Verblijf in Nederland na inreisverbod: artikel 197 Sr?

De verdediging klaagt namens verdachte, ten aanzien van wie als vreemdeling in Nederland verblijven, terwijl hij weet, dat tegen hem een inreisverbod is uitgevaardigd met toepassing van artikel 66a lid 7 Vreemdelingenwet 2000, is bewezenverklaard, dat het ten laste gelegde ontoereikend is gemotiveerd, nu uit de door het hof gebezigde bewijsmiddelen niet kan volgen dat de verdachte ‘wist’ dat tegen hem een inreisverbod was uitgevaardigd. Het hof heeft ten aanzien van de bewezenverklaring overwogen dat het hof de stelling van de raadsvrouw, dat de verdachte op 5 januari 2015 niet wist en ook niet kon weten dat tegen hem een inreisverbod was uitgevaardigd, niet volgt. Bij beschikking van 17 juli 2013 is het namens de verdachte ingediende verzoek tot opheffing van de ongewenstverklaring van de verdachte ingewilligd en is tegen hem ingevolge artikel 66a lid 1 aanhef en onder a Vreemdelingenwet 2000 een inreisverbod uitgevaardigd voor de duur van vijf jaren. Het inreisverbod, dat is uitgevaardigd met toepassing van artikel 66a lid 7 Vreemdelingenwet 2000, is bekendgemaakt door publicatie in de Staatscourant van (na rectificatie) 16 september 2013. De verdachte heeft op 7 november 2013 tegen dit besluit beroep ingesteld en heeft hiertoe op 8 december 2014 beroepsgronden ingediend. Het beroep van de verdachte, die op dat moment gedetineerd was in de penitentiaire inrichting te Ter Apel, is bij uitspraak van de Rechtbank Den Haag van 8 april 2015 niet-ontvankelijk verklaard. Het hof stelt, mede op grond van hetgeen hierover in de betreffende uitspraak is vermeld, en nu er geen concrete aanwijzingen zijn voor het tegendeel, vast dat de verdachte in de beroepsprocedure is vertegenwoordigd door een gemachtigde: mr. M.K. Badai. Hieruit leidt het hof, mede gelet op het bepaalde in artikel 70 Vreemdelingenwet 2000, af dat de verdachte op de ten laste gelegde datum, te weten: 5 januari 2015, wist dat tegen hem een inreisverbod was uitgevaardigd.

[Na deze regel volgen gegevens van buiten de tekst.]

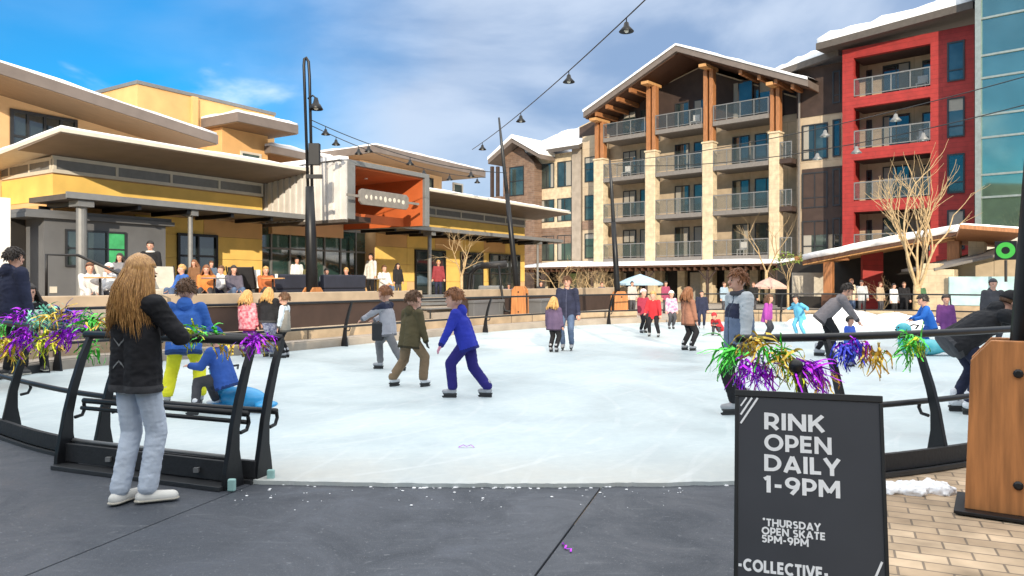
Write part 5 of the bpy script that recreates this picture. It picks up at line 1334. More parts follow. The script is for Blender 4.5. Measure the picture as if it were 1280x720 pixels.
# steel bench and dark planters behind the stone seat wall
bn = thing('bench', 'grey steel slatted bench behind the olive jacketed skater', 'bench', ground_at(553, 402, .22), LB.a-R(4))
for k in range(4): MB().box(-.9, .9, -.22+k*.12, -.13+k*.12, .43, .46).build('seat_slat', 'steel_paint', bn)
for k in range(3): MB().box(-.9, .9, .27+k*.02, .30+k*.02, .55+k*.13, .64+k*.13).build('back_slat', 'steel_paint', bn)
for s in (-.8, .8): MB().tube([(s, -.2, 0), (s, -.2, .42), (s, .24, .42), (s, .34, .95)], .03, 6).tube([(s, .26, 0), (s, .24, .42)], .03, 6).build('frame', 'dark_steel', bn)
for k, (px, Y, L) in enumerate(((603, 27.3, 1.9), (681, 29, 1.6))):
    q = MB().box(-L/2, L/2, -.3, .3, 0, .62).box(-L/2-.04, L/2+.04, -.34, .34, .56, .66).build('planter', 'kiosk_grey', loc=at(px, Y, .22), bevel=.015); q.rotation_euler[2] = LB.a
    tag(q, ['long dark grey planter box left of the leaning lamp post', 'dark grey planter box right of the leaning lamp post'][k], 'planter')
# chair-lift chair set up as a swing: black tube frame and slate seat pod
g = thing('lift_chair', 'black tube framed lift chair with slate seat by the lodge end', 'lift chair', at(613, 28.2, .25), R(-12))
MB().tube([(-.75, 0, .35), (-.85, 0, 1.0), (-.78, 0, 1.6), (-.5, 0, 1.86), (0, 0, 1.93), (.6, 0, 1.95)], .09, 10).build('hanger_arm', 'black_metal', g, True)
MB().tube([(.35, -.1, 1.93), (.42, -.1, 1.2), (.52, -.1, .55), (.6, -.15, .2), (1.1, -.2, .15)], .045, 8).tube([(-.62, -.12, 1.55), (-.66, -.12, 1.0), (-.35, -.12, .5)], .04, 8).build('side_bar', 'black_metal', g, True)
MB().tube([(-.35, 0, 1.9), (.62, 0, 1.97)], .13, 10).build('grip_housing', 'planter_black', g, True)
b = MB().box(-.55, .45, -.45, .35, .15, .62).box(-.55, .45, .2, .38, .62, 1.15); remesh(b, .04, 6).build('seat_pod', 'steel_paint', g, True)
# ================================================================ rink sign (folding board)
W_ = .62
TL = Vector((1.0535, 3.5, 1.042)); sdir = Vector((.95, -.316, 0)).normalized(); sn = Vector((sdir.y, -sdir.x, 0)); sn = sn if sn.y < 0 else -sn
lean_ = .255; dn = (sn*lean_-Vector((0, 0, 1.035))).normalized(); Hs = 1.06
sm = Matrix((( sdir.x, dn.x, 0, 0), (sdir.y, dn.y, 0, 0), (sdir.z, dn.z, 0, 0), (0, 0, 0, 1)))
nn = sdir.cross(-dn).normalized(); nn = nn if nn.y < 0 else -nn
sgn = thing('sandwich_board', 'black folding board sign with white rink hours standing on the rubber mat', 'sign', (TL.x+sdir.x*W_/2, TL.y+.2, 0))
OF = Matrix.Translation((-sgn.location.x, -sgn.location.y, 0))
def SP(u, v, k=0): return OF @ (TL+sdir*u+dn*v+nn*k)      # u right, v down, k towards the reader
MB().hexa([SP(.0, .015, 0), SP(W_, .015, 0), SP(W_, Hs, 0), SP(0, Hs, 0)], [SP(0, .015, -.02), SP(W_, .015, -.02), SP(W_, Hs, -.02), SP(0, Hs, -.02)]).build('front_panel', 'sign_board', sgn, bevel=.003)
bk = sn*-1
def SB(u, v): return OF @ (TL+sdir*u+bk*(lean_*v/1.06+.03)-Vector((0, 0, v*.975)))
MB().hexa([SB(0, .01), SB(W_, .01), SB(W_, Hs), SB(0, Hs)], [SB(0, .01)+bk*.018, SB(W_, .01)+bk*.018, SB(W_, Hs)+bk*.018, SB(0, Hs)+bk*.018]).build('back_panel', 'sign_board', sgn)
fm = MB()
for (u0, v0, u1, v1) in ((-.004, 0, W_+.004, .03), (-.004, .031, .012, Hs), (W_-.012, .031, W_+.004, Hs)):
    fm.hexa([SP(u0, v0, .006), SP(u1, v0, .006), SP(u1, v1, .006), SP(u0, v1, .006)], [SP(u0, v0, -.026), SP(u1, v0, -.026), SP(u1, v1, -.026), SP(u0, v1, -.026)])
fm.build('frame', 'sign_frame', sgn, bevel=.003)
def stripes(name, lines):
    b = MB()
    for (u0, v0, u1, v1, wd) in lines:
        d = Vector((u1-u0, v1-v0)).normalized(); n_ = Vector((-d.y, d.x))*wd/2
        q = [(u0+n_.x, v0+n_.y), (u1+n_.x, v1+n_.y), (u1-n_.x, v1-n_.y), (u0-n_.x, v0-n_.y)]
        b.hexa([SP(*a, .0035) for a in q], [SP(*a, .001) for a in q])
    b.build(name, 'sign_white', sgn)
stripes('stripe_mark', [(.022, .075, .048, .035, .007), (.022, .115, .072, .035, .0085), (.022, .155, .097, .035, .0085)])
stripes('stripe_mark', [(.53, Hs-.2+.0, .598, Hs-.36, .009), (.555, Hs-.2, .598, Hs-.28, .009), (.585, Hs-.2, .598, Hs-.225, .008)])
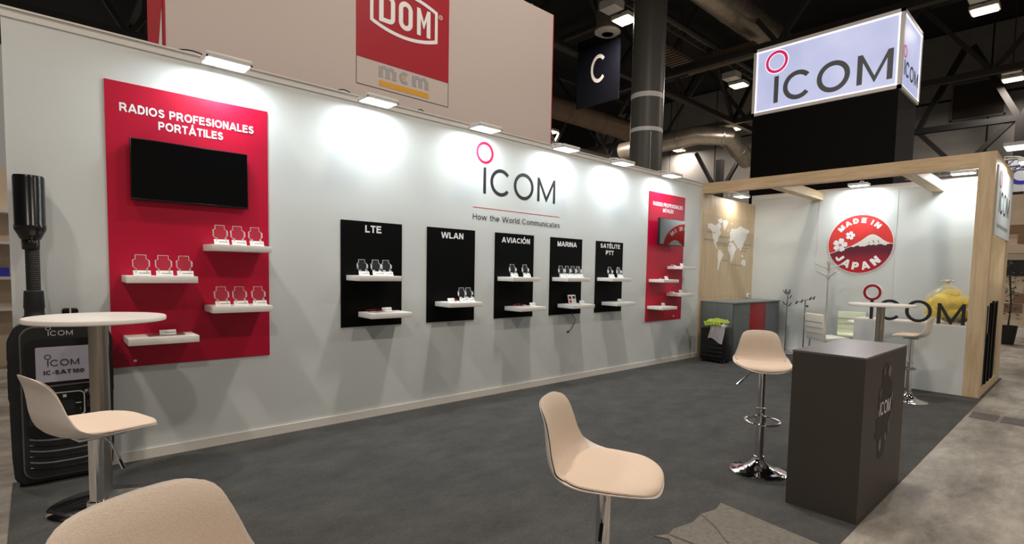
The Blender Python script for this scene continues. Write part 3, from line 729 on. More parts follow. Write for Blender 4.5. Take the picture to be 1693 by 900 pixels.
# x forward, z up, half width, curl
PROF = [(0.205, -0.022, 0.135, 0.000), (0.175, -0.004, 0.168, 0.004), (0.11, 0.004, 0.195, 0.010), (0.03, 0.000, 0.205, 0.018), (-0.05, -0.004, 0.210, 0.028),
        (-0.115, 0.004, 0.208, 0.040), (-0.162, 0.032, 0.196, 0.046), (-0.184, 0.088, 0.178, 0.042), (-0.192, 0.148, 0.160, 0.034), (-0.202, 0.208, 0.147, 0.024), (-0.224, 0.264, 0.138, 0.012)]
PROF = [(a*0.91, b*0.91, c*0.94, d*0.9) for a, b, c, d in PROF]
def surf(s, v, lift=0.0, wk=1.0, p_=PROF, endpow=None, s0=0.0, s1=1.0):
    ss = s0+(s1-s0)*s
    c = catmull(p_, ss); a = catmull(p_, max(ss-0.01, 0)); b = catmull(p_, min(ss+0.01, 1))
    tx, tz = b[0]-a[0], b[1]-a[1]; L = math.hypot(tx, tz) or 1; nx, nz = tz/L, -tx/L      # normal towards the sitter
    if nz < 0 and nx < 0: nx, nz = -nx, -nz
    pw = endpow or (5.0 if s < 0.5 else 10.0)
    e = abs(2*s-1); wr = max(0.0, 1-e**pw)**(1/2.2)
    y = c[2]*wk*v*wr; cu = c[3]*(abs(v*wr)**2.4)
    return Vector((c[0]+nx*(cu+lift), y, c[1]+nz*(cu+lift)))
def sheet(name, N, Mv, thick, mt, parent, **kw):
    """closed thin shell following the seat surface"""
    bm = bmesh.new(); top = []; bot = []
    for i in range(N+1):
        s = (1-math.cos(PI*i/N))/2; rt = []; rb = []
        for j in range(Mv+1):
            v = math.sin(PI*(j/Mv-0.5))
            p = surf(s, v, lift=kw.get('lift', 0), wk=kw.get('wk', 1), endpow=kw.get('endpow'), s0=kw.get('s0', 0), s1=kw.get('s1', 1))
            edge = (1-abs(v)**6)*(1-abs(2*s-1)**8)
            q = surf(s, v, lift=kw.get('lift', 0)+thick*(0.25+0.75*edge), wk=kw.get('wk', 1), endpow=kw.get('endpow'), s0=kw.get('s0', 0), s1=kw.get('s1', 1))
            rt.append(bm.verts.new(q)); rb.append(bm.verts.new(p))
        top.append(rt); bot.append(rb)
    for i in range(N):
        for j in range(Mv):
            bm.faces.new((top[i][j], top[i][j+1], top[i+1][j+1], top[i+1][j])); bm.faces.new((bot[i][j], bot[i+1][j], bot[i+1][j+1], bot[i][j+1]))
    for i in range(N):
        bm.faces.new((top[i][0], top[i+1][0], bot[i+1][0], bot[i][0])); bm.faces.new((top[i][Mv], bot[i][Mv], bot[i+1][Mv], top[i+1][Mv]))
    bmesh.ops.remove_doubles(bm, verts=bm.verts[:], dist=0.0004)
    bmesh.ops.recalc_face_normals(bm, faces=bm.faces[:])
    me = bpy.data.meshes.new(name); bm.to_mesh(me); bm.free()
    return link(name, me, mt, parent, False, True)
def make_stool():
    t = thing('bar_stool', 'x', 'bar stool', (0, 0, 0), 0, 'white and beige bar stools on chrome columns')
    sh = sheet('shell', 40, 20, -0.009, SHELLW, t); sh.location = (0, 0, 0.755)
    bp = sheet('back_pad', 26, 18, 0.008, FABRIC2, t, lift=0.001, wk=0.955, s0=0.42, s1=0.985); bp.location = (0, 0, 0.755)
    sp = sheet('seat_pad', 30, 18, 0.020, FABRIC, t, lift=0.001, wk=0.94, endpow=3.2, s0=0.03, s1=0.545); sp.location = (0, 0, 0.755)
    MB().lathe([(0.195, 0.0), (0.197, 0.006), (0.19, 0.010), (0.15, 0.018), (0.11, 0.030), (0.07, 0.052), (0.045, 0.080), (0.036, 0.100), (0.036, 0.112), (0.031, 0.114)], n=48).build('base', CHROME, t, smooth=True)
    MB().lathe([(0.030, 0.10), (0.030, 0.44), (0.033, 0.442), (0.033, 0.462), (0.026, 0.464)], n=28).build('column', CHROME, t, smooth=True)
    MB().lathe([(0.0235, 0.46), (0.0235, 0.715), (0.034, 0.718), (0.034, 0.728), (0.03, 0.73)], n=28).build('piston', CHROME, t, smooth=True)
    bx('seat_plate', (-0.075, -0.075, 0.728), (0.075, 0.075, 0.7385), CHROME, t, bev=0.003)
    fr = MB(); pts = []
    for k in range(28):
        a = 2*PI*k/28; pts.append((0.065+0.125*math.cos(a), 0.115*math.sin(a), 0.385))
    fr.tube(pts, 0.010, 10, closed=True); fr.lathe([(0.030, -0.02), (0.038, -0.02), (0.038, 0.02), (0.030, 0.02)], (0, 0, 0.385), 24)
    fr.build('footrest', CHROME, t, smooth=True)
    lv = MB(); lv.tube([(0.01, -0.03, 0.722), (0.02, -0.085, 0.705), (0.022, -0.12, 0.672), (0.024, -0.150, 0.640)], 0.0045, 8)
    lv.build('lever', CHROME, t, smooth=True)
    MB().tube([(0.023, -0.135, 0.655), (0.026, -0.172, 0.617)], 0.008, 8).build('lever_grip', CHROME, t, smooth=True)
    return t
stool = make_stool()
STO = [((1.31, -3.60, 0.004), -62, 0.01, 'beige padded bar stool standing alone in the front centre, seat seen from above'),
       ((0.160, -1.955, 0.004), 16, 0.0, 'bar stool seen from behind its white shell, at the left bar table'),
       ((0.18, -3.80, 0.004), -67, 0.054, 'bar stool cut off at the bottom left, only its beige backrest in view'),
       ((3.755, -3.045, 0.004), 214, 0.01, 'beige bar stool with chrome footrest left of the dark counter'),
       ((7.25, -3.235, 0.004), 92, 0.0, 'far bar stool under the back bar table, in side view')]
for i, (p, a, dz, lab) in enumerate(STO):
    o = stool if i == len(STO)-1 else copy_tree(stool)      # the last one places the first-built stool itself
    o.location = p; o.rotation_euler = (0, 0, math.radians(a)); o['label'] = lab
    for c in o.children:
        if c.name.split('.')[0] in ('shell', 'back_pad', 'seat_pad', 'seat_plate', 'piston', 'lever', 'lever_grip'): c.location.z += dz   # gas lift

def bar_table(x, y, label, r=0.32):
    t = thing('bar_table', label, 'bar table', (x, y, 0.004), 0, 'round white bar tables')
    MB().lathe([(r-0.004, 1.070), (r, 1.074), (r, 1.092), (r-0.003, 1.096), (0, 1.096)], n=72).build('tabletop', TABLEW, t, smooth=True)
    MB().lathe([(0.046, 0.02), (0.046, 1.060)], n=36).build('pole', STEEL, t, smooth=True)
    MB().lathe([(0.12, 1.055), (0.12, 1.0695)], n=24).build('mount_plate', STEEL, t, smooth=True)
    MB().lathe([(0.25, 0.0), (0.252, 0.006), (0.245, 0.012), (0.10, 0.022), (0.06, 0.026)], n=56).build('base', CHROME, t, smooth=True)
bar_table(0.26, -0.72, 'round white bar table at the left, in front of the giant radio')
bar_table(7.55, -2.84, 'round white bar table at the back, in front of the white reception counter', 0.36)

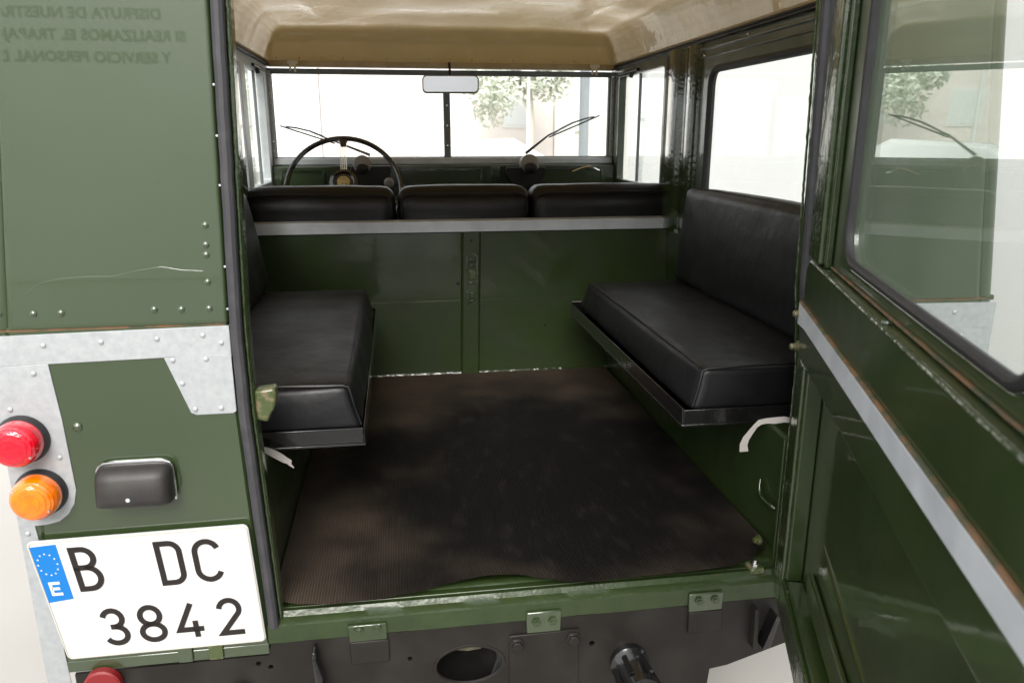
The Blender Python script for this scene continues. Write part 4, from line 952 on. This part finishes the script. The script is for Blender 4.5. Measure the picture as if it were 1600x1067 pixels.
# trees along the street
def leafy(name, x, y, h, r_, seed, label):
    rnd = random.Random(seed); t = empty(name, (x, y, GZ)); tag(t, label, 'tree')
    bm = newbm(); tube(bm, [(x, y, GZ), (x + .05, y, GZ + h * .3), (x - .05, y, GZ + h * .55), (x, y, GZ + h * .8)], [.16, .12, .08, .03], 8)
    for k in range(6):
        a = k * 1.1 + seed; tube(bm, [(x, y, GZ + h * (.35 + .05 * k)), (x + math.cos(a) * r_ * .6, y + math.sin(a) * r_ * .6, GZ + h * (.55 + .06 * k))], [.06, .02], 6)
    finish('trunk', bm, 'bark', t)
    bm = newbm(); cl = [(Vector((rnd.gauss(0, .5) * r_, rnd.gauss(0, .5) * r_, rnd.gauss(0, .38) * r_)), rnd.uniform(.25, .5) * r_) for _ in range(26)]
    for c, cr in cl:
        for _ in range(300):
            d = Vector((rnd.gauss(0, 1), rnd.gauss(0, 1), rnd.gauss(0, 1))).normalized() * cr * rnd.random() ** .4
            p = Vector((x, y, GZ + h * .62)) + c + d; a = Vector((rnd.gauss(0, 1), rnd.gauss(0, 1), rnd.gauss(0, 1))).normalized(); b2 = a.orthogonal().normalized(); l = rnd.uniform(.09, .17)
            bm.faces.new([bm.verts.new(p + a * l), bm.verts.new(p + b2 * l * .5), bm.verts.new(p - a * l), bm.verts.new(p - b2 * l * .5)])
    finish('crown', bm, 'leaf', t)
for i, (x, y, h, r_, lb) in enumerate(((5.2, 30, 6.8, 1.9, 'leafy street tree in front of the low pinkish house'),)):
    leafy('street_tree', x, y, h, r_, i + 3, lb)
# street lamps with round globes
def street_lamp(x, y, label):
    t = empty('street_lamp', (x, y, GZ)); tag(t, label, 'street lamp', 'street lamps ahead of the car')
    bm = newbm(); tube(bm, [(x, y, GZ), (x, y, GZ + 3.0)], [.06, .035], 10); finish('post', bm, 'white_render', t)
    bm = newbm(); bmesh.ops.create_uvsphere(bm, u_segments=16, v_segments=10, radius=.22); bmesh.ops.translate(bm, verts=bm.verts, vec=(x, y, GZ + 3.2)); finish('globe', bm, 'lamp_globe', t)
street_lamp(1.1, 19, 'street lamp with a white globe nearest the middle of the windscreen')
street_lamp(3.6, 21, 'street lamp with a white globe farther to the right')
# white parked car across the view
def parked(x, y, label):
    t = empty('parked_car', (x, y, GZ)); tag(t, label, 'car')
    prof = [(-2.1, .25), (-2.15, .55), (-2.0, .85), (-1.1, .95), (-.55, 1.35), (.75, 1.42), (1.5, 1.0), (2.05, .9), (2.15, .5), (2.1, .25)]
    bm = newbm(); slab(bm, [prof], -.85, .85, lambda a, b_, q: (x + a, y + q * (1 - .12 * max(0, b_ - .9) / .5), GZ + b_)); finish('body', bm, 'car_white', t, bevel=.06, segs=3)
    for w0 in ([(-.95, .98), (-.48, 1.28), (.05, 1.32), (.05, .98)], [(.12, .98), (.12, 1.32), (.7, 1.33), (1.2, 1.0)]):
        bm = newbm(); slab(bm, [w0], -.86, -.80, lambda a, b_, q: (x + a, y + q * (1 - .12 * max(0, b_ - .9) / .5), GZ + b_)); finish('side_window', bm, 'window_dark', t)
    for wx in (-1.3, 1.3):
        bm = newbm(); lathe(bm, [(0, -.02), (.19, -.02), (.2, .0), (.31, .0), (.32, .05), (.32, .2), (0, .2)], lambda a, b_, h: (x + wx + a, y - .90 + h, GZ + .32 + b_), 24); finish('wheel', bm, 'tyre', t)
parked(1.2, 13.5, 'white parked car standing across the view ahead of the windscreen')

De Hoge Raad overweegt dat uit de bewijsvoering van het hof niet kan volgen dat de verdachte ‘wist’ dat tegen hem een inreisverbod was uitgevaardigd. De Hoge Raad oordeelt dat anders dan het hof heeft geoordeeld, de omstandigheden dat namens de verdachte door zijn gemachtigde een verzoek tot opheffing van de ongewenstverklaring is ingediend, dat bij beschikking van 17 juli 2013, onder inwilliging van het verzoek tot opheffing van de ongewenstverklaring, tegen de verdachte ingevolge artikel 66a lid 1 aanhef en onder a Vreemdelingenwet 2000 een inreisverbod is uitgevaardigd, dat deze is bekendgemaakt door publicatie in de Staatcourant van 16 september 2013 en dat namens de verdachte door deze gemachtigde tegen dit besluit beroep is ingesteld en ook beroepsgronden zijn ingediend, welk beroep niet-ontvankelijk is verklaard bij uitspraak van de rechtbank van 8 april 2015, daartoe niet voldoende zijn. Daarbij neemt de Hoge Raad in aanmerking dat de bewijsvoering niets inhoudt waaruit kan worden afgeleid dat de verdachte door zijn gemachtigde op de hoogte is gebracht van de inhoud van de beschikking houdende de oplegging van het inreisverbod en het daartegen tevergeefs ingestelde beroep. De bewezenverklaring is daarom in zoverre niet naar de eis der wet met redenen omkleed.